In person, you probably don’t jump right too the “Buy”.

Your prospects have questions.

Start with the end. Where you want visitors to end on the site.

For B2Cs, it’s probably the buy button.

For B2Bs, it might be to call you so you can close the deal in person or on the phone.

Either way, that’s the end. Now work backwards through the site. The homepage is usually the first step in the sales process. That is where the early questions the prospect has should be answered and the site should lead the person through the normal sales process until the end.

4. One Call To Action

Ice cream shops are great. I was just in one with my wife.

But I was struggling with something. And as I looked around I could tell that just about everyone else was having the same issue.

And the line was slow moving.

The reason?

Too many options.

In website world too many options come in the form of too many calls to action. Asking visitors to read the content, then signup for your newsletter, then go to your services page, then to contact you.

All on the same page.

Cut it down to one main call to action per page.

You can have others on the page such as in the header navigation and in the footer, but there only there so people can find them if they are looking for them.

Most visitors need one main call to action.

5. Quick

Don’t make the visitor wait for things like:

  • Images to load
  • Videos to load
  • Carousels to spin

Carousels with multiple images always confused me.

Who is waiting around to look at all those things?

Part of cleaning up the site is getting rid of what’s unnecessary so things move swiftly.

And maybe “swift” is the right word instead of “quick”.

People don’t always need to move quickly, but they do want to move swiftly. In other words, they want to move when they’re ready. Nobody likes waiting.

This is more of a hosting and development issue, but have an expert run through your site to eliminate things that take too long to load.

6. Small Header

These are more and more common and that’s a good thing. Headers used to get pretty big, but with more people only browsing with their smartphones, designers have needed to cut back on everything.

And that means smaller headers.

7. Small Footer

See the previous one.

It used to be a thing for a couple years to have large footers with lots of links and things like that.

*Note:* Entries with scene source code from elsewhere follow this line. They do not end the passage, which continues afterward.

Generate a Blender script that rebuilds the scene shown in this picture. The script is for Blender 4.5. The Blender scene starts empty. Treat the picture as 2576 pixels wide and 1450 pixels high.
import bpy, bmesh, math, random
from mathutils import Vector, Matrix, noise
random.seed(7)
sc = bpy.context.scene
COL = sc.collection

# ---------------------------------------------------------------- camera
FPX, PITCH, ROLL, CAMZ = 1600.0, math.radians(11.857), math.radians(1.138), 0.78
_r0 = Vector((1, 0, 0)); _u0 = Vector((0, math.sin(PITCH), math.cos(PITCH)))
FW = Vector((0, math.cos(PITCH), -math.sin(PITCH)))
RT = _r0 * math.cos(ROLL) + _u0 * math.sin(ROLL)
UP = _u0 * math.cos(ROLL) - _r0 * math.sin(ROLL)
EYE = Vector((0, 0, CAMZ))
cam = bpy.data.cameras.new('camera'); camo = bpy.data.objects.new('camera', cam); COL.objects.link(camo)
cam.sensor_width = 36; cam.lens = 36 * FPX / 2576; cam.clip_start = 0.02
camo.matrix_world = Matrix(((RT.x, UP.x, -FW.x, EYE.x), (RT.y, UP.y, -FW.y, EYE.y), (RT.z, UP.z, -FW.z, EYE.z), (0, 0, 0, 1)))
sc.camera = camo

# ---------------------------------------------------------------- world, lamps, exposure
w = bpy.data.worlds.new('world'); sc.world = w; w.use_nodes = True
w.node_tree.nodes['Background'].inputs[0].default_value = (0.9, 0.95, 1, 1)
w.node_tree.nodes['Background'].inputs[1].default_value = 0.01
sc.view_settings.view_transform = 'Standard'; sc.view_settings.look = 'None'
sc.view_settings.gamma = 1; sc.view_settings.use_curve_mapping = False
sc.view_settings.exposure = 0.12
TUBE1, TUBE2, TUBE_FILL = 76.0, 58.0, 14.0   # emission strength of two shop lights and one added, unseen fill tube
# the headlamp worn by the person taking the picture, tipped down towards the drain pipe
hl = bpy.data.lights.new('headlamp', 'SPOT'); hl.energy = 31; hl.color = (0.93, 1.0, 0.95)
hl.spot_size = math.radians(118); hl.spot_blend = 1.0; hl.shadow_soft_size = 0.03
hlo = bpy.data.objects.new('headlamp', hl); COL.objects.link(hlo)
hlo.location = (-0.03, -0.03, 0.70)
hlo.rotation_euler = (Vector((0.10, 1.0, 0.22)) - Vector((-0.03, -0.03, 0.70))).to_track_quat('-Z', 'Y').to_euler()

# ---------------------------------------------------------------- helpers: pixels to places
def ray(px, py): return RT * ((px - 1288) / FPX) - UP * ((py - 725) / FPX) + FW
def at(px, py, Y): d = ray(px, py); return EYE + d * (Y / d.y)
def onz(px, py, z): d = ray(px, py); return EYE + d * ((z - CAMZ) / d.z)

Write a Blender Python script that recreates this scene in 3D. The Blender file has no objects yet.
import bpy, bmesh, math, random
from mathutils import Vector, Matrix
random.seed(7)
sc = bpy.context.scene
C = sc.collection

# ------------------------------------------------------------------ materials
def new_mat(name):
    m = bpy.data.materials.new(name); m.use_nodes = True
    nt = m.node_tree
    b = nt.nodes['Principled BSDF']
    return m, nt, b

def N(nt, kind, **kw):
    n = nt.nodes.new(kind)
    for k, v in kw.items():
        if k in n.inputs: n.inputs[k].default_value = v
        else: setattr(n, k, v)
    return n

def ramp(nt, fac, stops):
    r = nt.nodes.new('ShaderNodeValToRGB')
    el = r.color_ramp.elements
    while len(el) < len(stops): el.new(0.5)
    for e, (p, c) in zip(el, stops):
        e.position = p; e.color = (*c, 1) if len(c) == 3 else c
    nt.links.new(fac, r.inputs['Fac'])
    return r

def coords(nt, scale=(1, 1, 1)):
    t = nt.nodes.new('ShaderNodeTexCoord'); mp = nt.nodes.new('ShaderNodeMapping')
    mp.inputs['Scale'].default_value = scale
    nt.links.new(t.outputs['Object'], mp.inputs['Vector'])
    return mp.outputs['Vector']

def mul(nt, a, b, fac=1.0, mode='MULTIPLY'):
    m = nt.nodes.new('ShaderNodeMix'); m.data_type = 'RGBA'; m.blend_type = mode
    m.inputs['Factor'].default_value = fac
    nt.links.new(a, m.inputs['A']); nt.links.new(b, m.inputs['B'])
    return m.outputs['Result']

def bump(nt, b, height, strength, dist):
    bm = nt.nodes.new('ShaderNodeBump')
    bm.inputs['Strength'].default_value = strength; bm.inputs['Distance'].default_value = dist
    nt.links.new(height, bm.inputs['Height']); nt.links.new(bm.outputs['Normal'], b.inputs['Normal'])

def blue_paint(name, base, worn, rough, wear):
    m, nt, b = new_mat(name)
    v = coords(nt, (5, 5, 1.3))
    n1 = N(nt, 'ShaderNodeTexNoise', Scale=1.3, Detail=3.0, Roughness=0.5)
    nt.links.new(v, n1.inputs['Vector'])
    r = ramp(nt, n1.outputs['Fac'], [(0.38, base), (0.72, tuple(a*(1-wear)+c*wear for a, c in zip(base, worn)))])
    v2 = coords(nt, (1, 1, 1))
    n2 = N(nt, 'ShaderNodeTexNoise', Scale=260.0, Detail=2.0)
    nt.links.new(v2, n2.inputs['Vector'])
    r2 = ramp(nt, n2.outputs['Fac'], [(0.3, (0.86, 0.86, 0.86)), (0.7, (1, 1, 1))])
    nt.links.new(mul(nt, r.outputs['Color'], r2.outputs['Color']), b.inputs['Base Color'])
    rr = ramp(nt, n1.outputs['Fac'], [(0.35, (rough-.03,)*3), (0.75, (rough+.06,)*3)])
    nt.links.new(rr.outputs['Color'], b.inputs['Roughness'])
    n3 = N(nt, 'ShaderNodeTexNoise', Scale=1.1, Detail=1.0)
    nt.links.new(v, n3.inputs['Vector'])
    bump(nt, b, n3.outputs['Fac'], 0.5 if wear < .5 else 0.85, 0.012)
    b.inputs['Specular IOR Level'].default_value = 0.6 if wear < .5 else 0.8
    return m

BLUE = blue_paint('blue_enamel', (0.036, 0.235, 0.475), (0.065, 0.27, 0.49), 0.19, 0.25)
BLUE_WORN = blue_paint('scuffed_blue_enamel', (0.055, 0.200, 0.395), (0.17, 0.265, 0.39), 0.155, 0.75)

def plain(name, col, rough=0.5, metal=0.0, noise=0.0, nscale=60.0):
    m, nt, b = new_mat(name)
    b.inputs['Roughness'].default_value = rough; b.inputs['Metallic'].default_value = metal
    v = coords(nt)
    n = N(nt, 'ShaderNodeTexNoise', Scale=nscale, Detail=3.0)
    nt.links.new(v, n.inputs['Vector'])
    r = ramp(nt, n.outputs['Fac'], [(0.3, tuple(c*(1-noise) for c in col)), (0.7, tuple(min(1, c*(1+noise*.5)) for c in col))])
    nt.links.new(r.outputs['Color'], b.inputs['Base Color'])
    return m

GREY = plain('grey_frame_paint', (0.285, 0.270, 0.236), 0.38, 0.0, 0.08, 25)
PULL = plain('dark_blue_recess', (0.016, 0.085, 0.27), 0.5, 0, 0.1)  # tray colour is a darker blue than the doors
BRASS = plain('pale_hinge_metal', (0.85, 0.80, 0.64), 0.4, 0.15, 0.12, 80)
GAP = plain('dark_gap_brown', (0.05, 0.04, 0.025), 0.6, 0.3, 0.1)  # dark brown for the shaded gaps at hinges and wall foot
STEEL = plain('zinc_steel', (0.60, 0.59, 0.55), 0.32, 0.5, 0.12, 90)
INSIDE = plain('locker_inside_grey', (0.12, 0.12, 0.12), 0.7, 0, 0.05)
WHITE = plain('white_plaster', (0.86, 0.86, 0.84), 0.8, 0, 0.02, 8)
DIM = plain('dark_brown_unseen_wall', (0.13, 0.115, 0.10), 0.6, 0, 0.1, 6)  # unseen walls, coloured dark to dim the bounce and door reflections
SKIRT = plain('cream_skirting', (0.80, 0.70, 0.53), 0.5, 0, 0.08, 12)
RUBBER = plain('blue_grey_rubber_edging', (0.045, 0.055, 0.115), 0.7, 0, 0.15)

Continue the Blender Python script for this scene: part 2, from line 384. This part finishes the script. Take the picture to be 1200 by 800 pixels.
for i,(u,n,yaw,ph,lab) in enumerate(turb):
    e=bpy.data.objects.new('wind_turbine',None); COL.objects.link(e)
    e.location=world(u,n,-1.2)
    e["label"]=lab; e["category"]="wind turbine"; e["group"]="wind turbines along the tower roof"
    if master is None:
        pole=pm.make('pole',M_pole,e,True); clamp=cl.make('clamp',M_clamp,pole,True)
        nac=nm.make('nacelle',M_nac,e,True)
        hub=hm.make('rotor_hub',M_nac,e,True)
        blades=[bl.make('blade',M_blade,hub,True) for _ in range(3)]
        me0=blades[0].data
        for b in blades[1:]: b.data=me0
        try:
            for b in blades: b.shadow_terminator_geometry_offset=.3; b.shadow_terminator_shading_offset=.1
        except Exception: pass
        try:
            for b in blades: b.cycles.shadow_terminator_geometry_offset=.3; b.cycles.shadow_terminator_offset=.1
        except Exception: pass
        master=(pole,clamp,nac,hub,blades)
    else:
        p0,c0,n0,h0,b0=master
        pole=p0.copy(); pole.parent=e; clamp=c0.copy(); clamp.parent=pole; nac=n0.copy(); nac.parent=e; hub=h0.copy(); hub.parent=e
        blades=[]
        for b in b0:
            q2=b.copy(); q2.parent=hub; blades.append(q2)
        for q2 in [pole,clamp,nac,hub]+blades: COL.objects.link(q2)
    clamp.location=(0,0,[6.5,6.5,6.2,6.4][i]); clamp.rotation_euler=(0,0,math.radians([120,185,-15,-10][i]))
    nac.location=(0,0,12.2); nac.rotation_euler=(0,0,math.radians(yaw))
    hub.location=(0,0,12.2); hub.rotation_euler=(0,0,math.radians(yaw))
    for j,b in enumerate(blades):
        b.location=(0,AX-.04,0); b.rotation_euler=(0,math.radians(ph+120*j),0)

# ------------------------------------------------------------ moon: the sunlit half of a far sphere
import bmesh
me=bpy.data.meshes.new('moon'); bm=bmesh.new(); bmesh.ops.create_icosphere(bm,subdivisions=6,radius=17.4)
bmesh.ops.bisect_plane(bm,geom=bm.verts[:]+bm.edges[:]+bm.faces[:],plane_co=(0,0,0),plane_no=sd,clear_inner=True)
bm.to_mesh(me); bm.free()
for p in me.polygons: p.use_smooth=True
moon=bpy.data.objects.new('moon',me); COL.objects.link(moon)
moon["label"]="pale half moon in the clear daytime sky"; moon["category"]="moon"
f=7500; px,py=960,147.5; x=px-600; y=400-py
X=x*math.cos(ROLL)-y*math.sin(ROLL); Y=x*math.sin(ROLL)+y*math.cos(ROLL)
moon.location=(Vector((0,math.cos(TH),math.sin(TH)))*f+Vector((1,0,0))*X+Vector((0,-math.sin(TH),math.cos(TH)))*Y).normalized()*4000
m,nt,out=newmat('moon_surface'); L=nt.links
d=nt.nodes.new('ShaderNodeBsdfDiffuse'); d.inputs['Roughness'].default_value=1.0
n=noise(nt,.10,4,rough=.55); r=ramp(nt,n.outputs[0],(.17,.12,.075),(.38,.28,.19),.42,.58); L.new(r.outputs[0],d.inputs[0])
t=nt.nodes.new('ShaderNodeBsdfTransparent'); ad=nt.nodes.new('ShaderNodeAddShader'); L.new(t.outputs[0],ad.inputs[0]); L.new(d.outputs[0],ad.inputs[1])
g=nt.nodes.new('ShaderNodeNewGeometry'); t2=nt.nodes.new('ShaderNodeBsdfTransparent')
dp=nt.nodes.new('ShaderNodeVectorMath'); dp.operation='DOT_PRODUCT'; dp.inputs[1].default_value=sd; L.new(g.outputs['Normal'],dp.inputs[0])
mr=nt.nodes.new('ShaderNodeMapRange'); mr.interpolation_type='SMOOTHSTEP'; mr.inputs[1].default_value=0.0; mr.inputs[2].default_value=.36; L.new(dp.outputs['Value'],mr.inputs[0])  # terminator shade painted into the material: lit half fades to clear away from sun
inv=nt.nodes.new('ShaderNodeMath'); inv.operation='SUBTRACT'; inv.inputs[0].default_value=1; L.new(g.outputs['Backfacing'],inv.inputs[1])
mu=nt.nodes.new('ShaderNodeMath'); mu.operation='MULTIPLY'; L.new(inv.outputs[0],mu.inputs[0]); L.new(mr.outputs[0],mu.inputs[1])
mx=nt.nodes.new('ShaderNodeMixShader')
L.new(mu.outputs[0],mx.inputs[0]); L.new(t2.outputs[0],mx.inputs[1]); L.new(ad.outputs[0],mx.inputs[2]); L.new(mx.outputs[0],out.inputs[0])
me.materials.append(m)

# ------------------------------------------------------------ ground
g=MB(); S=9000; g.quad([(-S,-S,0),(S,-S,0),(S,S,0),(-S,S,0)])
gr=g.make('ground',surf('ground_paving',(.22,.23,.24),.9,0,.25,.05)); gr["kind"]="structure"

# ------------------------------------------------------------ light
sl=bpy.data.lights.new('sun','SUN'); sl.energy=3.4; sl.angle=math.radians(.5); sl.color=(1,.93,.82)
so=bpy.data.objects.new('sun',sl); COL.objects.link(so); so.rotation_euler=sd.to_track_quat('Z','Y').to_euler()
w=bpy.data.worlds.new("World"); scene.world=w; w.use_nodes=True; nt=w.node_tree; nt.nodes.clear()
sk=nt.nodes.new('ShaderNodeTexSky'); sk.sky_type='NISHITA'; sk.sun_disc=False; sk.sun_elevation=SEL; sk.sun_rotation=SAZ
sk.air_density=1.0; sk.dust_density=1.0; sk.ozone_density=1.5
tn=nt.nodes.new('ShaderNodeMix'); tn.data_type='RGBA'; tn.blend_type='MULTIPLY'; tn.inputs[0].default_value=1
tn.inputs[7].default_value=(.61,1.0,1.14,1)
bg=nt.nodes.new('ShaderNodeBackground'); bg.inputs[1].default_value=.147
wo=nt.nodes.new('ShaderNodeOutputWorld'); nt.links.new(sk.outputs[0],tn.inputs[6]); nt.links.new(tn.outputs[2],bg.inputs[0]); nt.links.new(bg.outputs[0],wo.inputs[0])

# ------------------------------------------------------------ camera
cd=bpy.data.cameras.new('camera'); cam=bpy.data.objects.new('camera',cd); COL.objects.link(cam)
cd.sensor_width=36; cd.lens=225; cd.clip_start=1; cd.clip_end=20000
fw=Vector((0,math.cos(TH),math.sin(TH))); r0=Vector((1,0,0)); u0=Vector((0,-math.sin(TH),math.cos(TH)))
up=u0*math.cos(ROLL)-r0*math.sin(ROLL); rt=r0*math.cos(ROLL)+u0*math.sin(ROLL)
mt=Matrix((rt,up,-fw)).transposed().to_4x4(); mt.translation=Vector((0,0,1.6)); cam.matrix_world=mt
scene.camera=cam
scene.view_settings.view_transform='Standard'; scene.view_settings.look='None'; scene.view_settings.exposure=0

You still see them once in awhile. It’s kind of the catchall place for links and information.

But the more you can cut it back the less distracting it is.

Footers are specially important for local businesses. People often look there for addresses and phone numbers. If there are too many other things in the footer, like links, people won’t find what they need.

8. Few Colors

I think maybe designers call it white space. It’s not necessarily white, but there aren’t a lot of different color schemes going on.

I really like what Zappos does with their current site.

Zappos Screenshot

Not many colors. Maybe not even five?

Blue, Black, Orange, Yellow and Green?

That’s about it for the main colors. Nothing is too distracting.

9. Instructions

People like instructions. You don’t necessarily need to say “Step 1, Step 2…”, but giving people directions on what to do next will improve your conversion rates.

Leading people through the sales process just like in person. Taking them from step to step until the final call to action.

For a website designer it might be something like the intro to what you do, then your portfolio, then your pricing and packages and finally the offer to have a discovery discussion.

10. Links (That Looks Like Links)

Check back to that Zappos screenshot.

The links they want you to click most, the product links, are basic underlined blue links. Just like we all saw first on the Internet and we’re still conditioned to those today.

Make your links look like links.

Over the years people have gotten used to images being links too so just about all your images should link to something.

Conclusion

A little attention to your website every few months can go a long way. Think of it as spring cleaning, but doing it about every 3-6 months.

Go through the site and clean things up. Make it less complicated and not more complicated. You can add things, but only if you’re taking other things away.